Rising Re shakes BPO valuations

By Shivani Shinde & Reena Zachariah in Mumbai
November 13, 2007 01:25 IST

With the rupee going from strength to strength and attrition a continuing concern for Indian business process outsourcing companies, the new poster child of private equity investors is witnessing adjustments in valuations in the changed scenario.

PE investors feel that the interest in the sector continues, despite the rupee's rise, which has impacted their profitability.

But, the valuations have changed.

"The rising rupee and the sub-prime crisis will affect the mood of investors in a big way," said Raju Venkatraman, joint managing director and chief operating officer, Firstsource.

"However, we have not seen any hurry by our investors to move out. Rather, we recently raised $275 million via zero coupon FCCBs." Westbridge and Aranda (an arm of Temasek) have invested in Firstsource.

"Valuations, at any given time, are reflections of profitability and growth. Also, there are not too many large players left now, and most of the time private equity players are looking at higher scales and, therefore, there are limited choices," said Ashish Basil, partner, Ernst & Young.

The rupee is at its strongest since February 1998, eating into the profitability of IT and BPO firms, which earn a bulk of their revenues in US dollars.

According to industry estimates, at least 10 of the top 15 third party BPO companies have received PE backing in one form or the other.

PE firms invested $227 million in 12 BPO firms in the first nine months of 2007, according to data from Venture Intelligence.

PE firms have invested over $1.2 billion in the sector (across 50 deals) since 2004.

"Private equity players primarily look at two things, the market and the management team. The Indian BPO industry has ample growth potential from a market perspective.
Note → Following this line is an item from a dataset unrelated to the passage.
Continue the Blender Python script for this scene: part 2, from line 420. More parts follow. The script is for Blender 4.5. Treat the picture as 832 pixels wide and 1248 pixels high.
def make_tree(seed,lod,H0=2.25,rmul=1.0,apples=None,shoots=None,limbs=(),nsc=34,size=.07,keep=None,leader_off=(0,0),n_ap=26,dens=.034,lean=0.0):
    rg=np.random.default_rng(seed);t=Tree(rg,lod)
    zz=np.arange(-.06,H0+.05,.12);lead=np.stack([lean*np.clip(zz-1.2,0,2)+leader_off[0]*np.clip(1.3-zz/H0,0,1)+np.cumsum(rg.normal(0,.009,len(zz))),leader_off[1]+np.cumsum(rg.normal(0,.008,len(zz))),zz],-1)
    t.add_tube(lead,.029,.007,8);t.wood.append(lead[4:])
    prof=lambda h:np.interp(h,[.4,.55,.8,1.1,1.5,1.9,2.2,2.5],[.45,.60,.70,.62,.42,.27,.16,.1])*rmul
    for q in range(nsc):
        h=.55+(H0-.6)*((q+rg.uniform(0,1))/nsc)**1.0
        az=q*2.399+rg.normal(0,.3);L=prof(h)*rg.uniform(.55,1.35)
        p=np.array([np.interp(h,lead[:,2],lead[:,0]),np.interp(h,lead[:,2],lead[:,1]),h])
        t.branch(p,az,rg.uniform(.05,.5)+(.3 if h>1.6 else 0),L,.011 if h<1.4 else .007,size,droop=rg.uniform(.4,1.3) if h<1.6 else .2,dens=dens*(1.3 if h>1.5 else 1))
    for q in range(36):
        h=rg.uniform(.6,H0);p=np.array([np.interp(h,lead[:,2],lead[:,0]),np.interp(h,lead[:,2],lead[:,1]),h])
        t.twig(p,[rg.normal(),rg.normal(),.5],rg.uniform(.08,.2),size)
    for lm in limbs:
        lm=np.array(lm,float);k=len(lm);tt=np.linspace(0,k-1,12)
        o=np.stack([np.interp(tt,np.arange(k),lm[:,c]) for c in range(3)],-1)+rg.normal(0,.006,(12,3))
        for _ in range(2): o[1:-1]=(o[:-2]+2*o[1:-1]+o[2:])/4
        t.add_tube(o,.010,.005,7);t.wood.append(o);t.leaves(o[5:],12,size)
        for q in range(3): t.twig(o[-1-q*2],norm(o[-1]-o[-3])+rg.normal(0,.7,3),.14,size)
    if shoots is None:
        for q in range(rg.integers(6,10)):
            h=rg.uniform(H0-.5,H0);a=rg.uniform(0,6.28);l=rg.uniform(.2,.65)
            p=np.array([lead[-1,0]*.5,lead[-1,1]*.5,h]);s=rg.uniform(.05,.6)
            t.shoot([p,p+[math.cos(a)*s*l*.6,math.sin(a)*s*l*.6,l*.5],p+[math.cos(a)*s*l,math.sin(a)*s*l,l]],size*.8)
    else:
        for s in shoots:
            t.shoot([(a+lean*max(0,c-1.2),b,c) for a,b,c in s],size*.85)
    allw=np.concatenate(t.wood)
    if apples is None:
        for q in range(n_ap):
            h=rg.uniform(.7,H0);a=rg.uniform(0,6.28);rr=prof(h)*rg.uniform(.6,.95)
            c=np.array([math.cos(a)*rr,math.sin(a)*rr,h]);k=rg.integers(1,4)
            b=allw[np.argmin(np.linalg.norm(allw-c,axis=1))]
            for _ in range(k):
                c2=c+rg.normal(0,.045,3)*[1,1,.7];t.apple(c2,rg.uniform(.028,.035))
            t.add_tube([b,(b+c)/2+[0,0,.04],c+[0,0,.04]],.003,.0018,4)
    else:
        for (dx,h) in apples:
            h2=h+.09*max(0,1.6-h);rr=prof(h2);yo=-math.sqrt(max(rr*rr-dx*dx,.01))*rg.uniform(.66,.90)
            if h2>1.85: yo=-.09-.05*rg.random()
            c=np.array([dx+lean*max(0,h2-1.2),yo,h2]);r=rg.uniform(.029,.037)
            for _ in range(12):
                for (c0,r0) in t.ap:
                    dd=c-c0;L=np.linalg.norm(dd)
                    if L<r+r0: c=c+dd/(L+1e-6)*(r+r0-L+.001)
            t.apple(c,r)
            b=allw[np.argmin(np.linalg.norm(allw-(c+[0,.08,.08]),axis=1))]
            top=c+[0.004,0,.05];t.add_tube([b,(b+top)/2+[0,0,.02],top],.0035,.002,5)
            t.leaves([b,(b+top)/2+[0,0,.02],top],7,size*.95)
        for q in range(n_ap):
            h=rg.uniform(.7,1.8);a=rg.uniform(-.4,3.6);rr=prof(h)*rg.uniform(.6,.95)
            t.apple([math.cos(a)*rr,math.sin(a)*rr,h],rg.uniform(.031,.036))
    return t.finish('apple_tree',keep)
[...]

However, what they really look for is a company with a strong management team that will drive growth for the company," said Susir Kumar, CEO, Intelenet Global Services.

Recently, US-based private equity giant Blackstone bought out Intelenet -- a 50:50 joint venture established in 2004 by Barclays and HDFC -- for close to $109 million.

Akhil Gupta of Blackstone says, "We see good growth opportunity in the BPO segment. We expect their revenues to be five-six times over a period of time, as the number of processes companies are looking to outsource is increasing."

Sixty-five per cent of Indian BPO companies are captive units and the rest 35 per cent are third-party.

However, PE players are expecting more MBOs (management buyouts) in the captive BPO segment as many large companies are exiting from their non-core businesses. Also, the ticket size of MBOs will continue to increase.